The rape devastates her parents and numbs her boyfriend.  She is sent to Arizona to stay with her grandparents for the summer and let the scandal die down (her rape was in all the papers).  While her boyfriend said her “soiling” would not affect their plans, he eventually mails her a break-up letter.

Connie is angry with the world, with men — the gang kids who defiled her, the boyfriend who abandoned her.  She takes a walk, goes into a bar, lets an older man buy her some drinks, and goes to his motel room and has sex with him. She enjoys it.  When the guy is alseep, she opens his wallet and takes $10 and decides she will become a hooker.  She will get back at the world and at men by becoming the opposite of what society expected of her, and never giving her pussy away for free.  She will make men pay; she will make the world turn in shame for her depravity; she will defy and rebel, all in the same of money and fast sex.

She moves to San Francisco without telling her parents where she’s off to and sets herself up as a freelance call girl, first with a man who helps her with her luggage.  She is hot, claims to be 22, and men want to date her; but after dinners and before sex, she informs the men a fuck will cost $25.

Within months she has a long list of clients and referrals and is being paid $100 a night by wealthy older men.  She’s ineperienced at sex at first but soon learns things as she new client has his various kinks and wants, from slapping to anal.

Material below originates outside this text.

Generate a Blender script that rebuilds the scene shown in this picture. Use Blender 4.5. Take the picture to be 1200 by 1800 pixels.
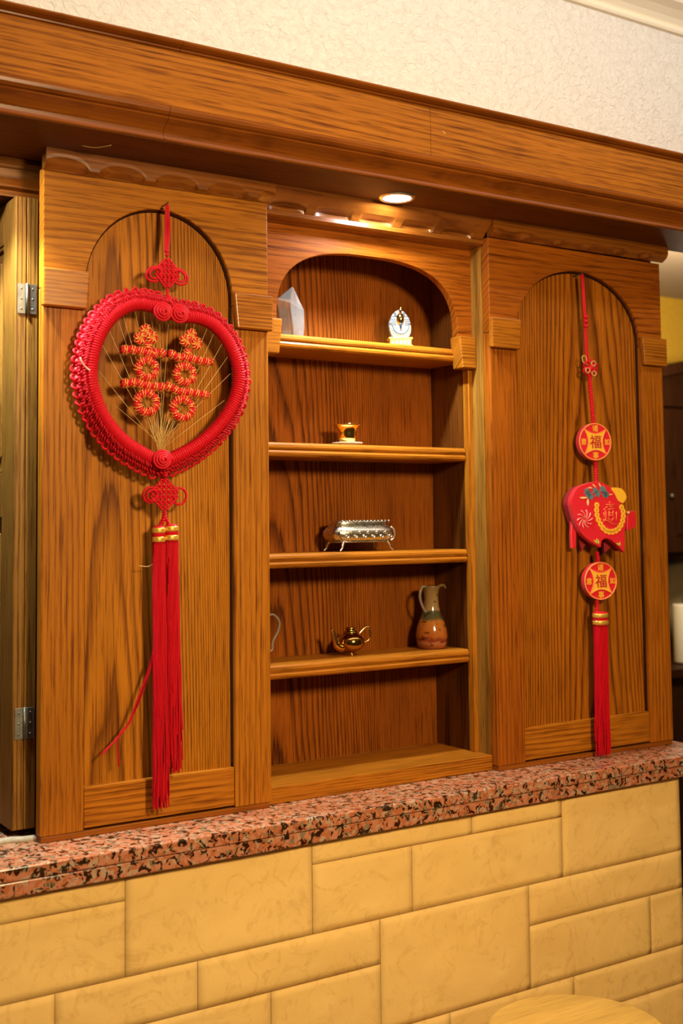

Connie is a romance novel, really; it has that feel of the lost little girl who just wants to be loved.  She does fall in love with a rich cilent who sets her up in Los Angeles: a room in a Beverly Hills hotel ($40 a night!) , a salary, a promise to leave his wife and marry her.  The client turns out to be a sadist who just wanted a mistress.  Connie’s heart is broken and she attempts to commit suicide at the Beverly Hotel.

Her doctor, who gives her a blood tranfusion,  falls in love with her and she falls for him and…

The keen reader will know that this book is not written by a woman.  There are too many men’s fantasies going on: her orgasms during rape (though many rape victims report this does happen, adding to the shame of the experience), her quick willingness to become a whore, the way she speaks.  But this book was not meant to be marketed to women like regular romances.

It’s an engaging story. I admit to a guilty pleasure: I could not put it down, the way you can get sucked up in watching a soap opera and not realize it.  There are a lot of typos and printer errors, but these are to be expected from quickie books.

Like the Don Elliotts, the Loren Beauchamps are of higher writing quality than most sleaze books of the 50s-60s.

I have all the Beauchamps and will talk more as I read them this summer, slowly writing my Silverberg monograph.